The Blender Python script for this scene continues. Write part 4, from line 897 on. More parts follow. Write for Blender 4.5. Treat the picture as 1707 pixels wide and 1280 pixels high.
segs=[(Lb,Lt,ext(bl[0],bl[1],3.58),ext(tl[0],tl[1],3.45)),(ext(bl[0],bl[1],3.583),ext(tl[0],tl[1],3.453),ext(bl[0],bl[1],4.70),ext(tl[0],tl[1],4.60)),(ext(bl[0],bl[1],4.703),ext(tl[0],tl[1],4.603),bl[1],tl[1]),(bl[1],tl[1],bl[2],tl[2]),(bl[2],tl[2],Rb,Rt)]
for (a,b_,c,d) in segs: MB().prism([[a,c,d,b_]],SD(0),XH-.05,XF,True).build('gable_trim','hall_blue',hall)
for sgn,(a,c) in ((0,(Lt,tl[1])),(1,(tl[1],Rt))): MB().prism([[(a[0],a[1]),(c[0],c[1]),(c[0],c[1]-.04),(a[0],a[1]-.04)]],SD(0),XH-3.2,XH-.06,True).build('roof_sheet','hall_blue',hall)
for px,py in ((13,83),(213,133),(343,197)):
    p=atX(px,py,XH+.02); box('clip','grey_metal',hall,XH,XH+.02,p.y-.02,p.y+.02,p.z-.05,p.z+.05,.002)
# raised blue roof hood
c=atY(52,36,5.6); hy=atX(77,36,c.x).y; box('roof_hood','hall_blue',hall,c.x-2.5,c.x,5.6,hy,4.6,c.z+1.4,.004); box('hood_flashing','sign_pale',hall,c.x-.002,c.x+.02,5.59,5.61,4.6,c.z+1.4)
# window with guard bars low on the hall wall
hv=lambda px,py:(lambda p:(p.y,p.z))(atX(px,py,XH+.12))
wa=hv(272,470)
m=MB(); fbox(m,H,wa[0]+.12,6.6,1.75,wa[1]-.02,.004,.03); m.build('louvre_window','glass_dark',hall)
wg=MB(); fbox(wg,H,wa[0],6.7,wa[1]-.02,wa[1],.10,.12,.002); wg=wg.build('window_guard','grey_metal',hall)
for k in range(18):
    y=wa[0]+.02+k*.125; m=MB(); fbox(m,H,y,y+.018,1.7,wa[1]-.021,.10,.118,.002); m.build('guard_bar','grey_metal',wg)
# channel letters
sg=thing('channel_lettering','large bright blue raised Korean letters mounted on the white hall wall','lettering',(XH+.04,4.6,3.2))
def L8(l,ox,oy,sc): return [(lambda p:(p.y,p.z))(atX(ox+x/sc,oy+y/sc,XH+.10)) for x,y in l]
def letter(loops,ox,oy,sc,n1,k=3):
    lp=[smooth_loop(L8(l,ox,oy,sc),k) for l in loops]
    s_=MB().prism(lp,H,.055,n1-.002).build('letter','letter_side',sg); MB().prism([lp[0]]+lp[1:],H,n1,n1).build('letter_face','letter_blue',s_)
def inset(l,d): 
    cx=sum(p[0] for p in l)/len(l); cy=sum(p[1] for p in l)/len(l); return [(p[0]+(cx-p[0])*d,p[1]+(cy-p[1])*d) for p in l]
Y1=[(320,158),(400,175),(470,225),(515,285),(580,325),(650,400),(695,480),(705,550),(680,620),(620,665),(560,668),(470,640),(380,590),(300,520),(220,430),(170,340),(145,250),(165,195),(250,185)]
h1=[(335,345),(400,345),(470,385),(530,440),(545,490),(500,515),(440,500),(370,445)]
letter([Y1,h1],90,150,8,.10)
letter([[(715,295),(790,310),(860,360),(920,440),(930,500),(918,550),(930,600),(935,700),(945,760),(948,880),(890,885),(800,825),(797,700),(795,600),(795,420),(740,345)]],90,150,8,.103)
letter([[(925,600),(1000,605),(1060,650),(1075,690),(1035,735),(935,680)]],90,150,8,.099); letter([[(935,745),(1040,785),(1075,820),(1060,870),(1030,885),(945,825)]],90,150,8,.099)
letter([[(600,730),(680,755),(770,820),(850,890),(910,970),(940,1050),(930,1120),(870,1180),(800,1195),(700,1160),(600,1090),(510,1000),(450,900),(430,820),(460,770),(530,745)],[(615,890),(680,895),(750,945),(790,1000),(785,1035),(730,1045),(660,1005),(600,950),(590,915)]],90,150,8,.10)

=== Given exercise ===
Take the data above and return it exactly.

=== Finished exercise ===
The Blender Python script for this scene continues. Write part 4, from line 897 on. More parts follow. Write for Blender 4.5. Treat the picture as 1707 pixels wide and 1280 pixels high.
segs=[(Lb,Lt,ext(bl[0],bl[1],3.58),ext(tl[0],tl[1],3.45)),(ext(bl[0],bl[1],3.583),ext(tl[0],tl[1],3.453),ext(bl[0],bl[1],4.70),ext(tl[0],tl[1],4.60)),(ext(bl[0],bl[1],4.703),ext(tl[0],tl[1],4.603),bl[1],tl[1]),(bl[1],tl[1],bl[2],tl[2]),(bl[2],tl[2],Rb,Rt)]
for (a,b_,c,d) in segs: MB().prism([[a,c,d,b_]],SD(0),XH-.05,XF,True).build('gable_trim','hall_blue',hall)
for sgn,(a,c) in ((0,(Lt,tl[1])),(1,(tl[1],Rt))): MB().prism([[(a[0],a[1]),(c[0],c[1]),(c[0],c[1]-.04),(a[0],a[1]-.04)]],SD(0),XH-3.2,XH-.06,True).build('roof_sheet','hall_blue',hall)
for px,py in ((13,83),(213,133),(343,197)):
    p=atX(px,py,XH+.02); box('clip','grey_metal',hall,XH,XH+.02,p.y-.02,p.y+.02,p.z-.05,p.z+.05,.002)
# raised blue roof hood
c=atY(52,36,5.6); hy=atX(77,36,c.x).y; box('roof_hood','hall_blue',hall,c.x-2.5,c.x,5.6,hy,4.6,c.z+1.4,.004); box('hood_flashing','sign_pale',hall,c.x-.002,c.x+.02,5.59,5.61,4.6,c.z+1.4)
# window with guard bars low on the hall wall
hv=lambda px,py:(lambda p:(p.y,p.z))(atX(px,py,XH+.12))
wa=hv(272,470)
m=MB(); fbox(m,H,wa[0]+.12,6.6,1.75,wa[1]-.02,.004,.03); m.build('louvre_window','glass_dark',hall)
wg=MB(); fbox(wg,H,wa[0],6.7,wa[1]-.02,wa[1],.10,.12,.002); wg=wg.build('window_guard','grey_metal',hall)
for k in range(18):
    y=wa[0]+.02+k*.125; m=MB(); fbox(m,H,y,y+.018,1.7,wa[1]-.021,.10,.118,.002); m.build('guard_bar','grey_metal',wg)
# channel letters
sg=thing('channel_lettering','large bright blue raised Korean letters mounted on the white hall wall','lettering',(XH+.04,4.6,3.2))
def L8(l,ox,oy,sc): return [(lambda p:(p.y,p.z))(atX(ox+x/sc,oy+y/sc,XH+.10)) for x,y in l]
def letter(loops,ox,oy,sc,n1,k=3):
    lp=[smooth_loop(L8(l,ox,oy,sc),k) for l in loops]
    s_=MB().prism(lp,H,.055,n1-.002).build('letter','letter_side',sg); MB().prism([lp[0]]+lp[1:],H,n1,n1).build('letter_face','letter_blue',s_)
def inset(l,d): 
    cx=sum(p[0] for p in l)/len(l); cy=sum(p[1] for p in l)/len(l); return [(p[0]+(cx-p[0])*d,p[1]+(cy-p[1])*d) for p in l]
Y1=[(320,158),(400,175),(470,225),(515,285),(580,325),(650,400),(695,480),(705,550),(680,620),(620,665),(560,668),(470,640),(380,590),(300,520),(220,430),(170,340),(145,250),(165,195),(250,185)]
h1=[(335,345),(400,345),(470,385),(530,440),(545,490),(500,515),(440,500),(370,445)]
letter([Y1,h1],90,150,8,.10)
letter([[(715,295),(790,310),(860,360),(920,440),(930,500),(918,550),(930,600),(935,700),(945,760),(948,880),(890,885),(800,825),(797,700),(795,600),(795,420),(740,345)]],90,150,8,.103)
letter([[(925,600),(1000,605),(1060,650),(1075,690),(1035,735),(935,680)]],90,150,8,.099); letter([[(935,745),(1040,785),(1075,820),(1060,870),(1030,885),(945,825)]],90,150,8,.099)
letter([[(600,730),(680,755),(770,820),(850,890),(910,970),(940,1050),(930,1120),(870,1180),(800,1195),(700,1160),(600,1090),(510,1000),(450,900),(430,820),(460,770),(530,745)],[(615,890),(680,895),(750,945),(790,1000),(785,1035),(730,1045),(660,1005),(600,950),(590,915)]],90,150,8,.10)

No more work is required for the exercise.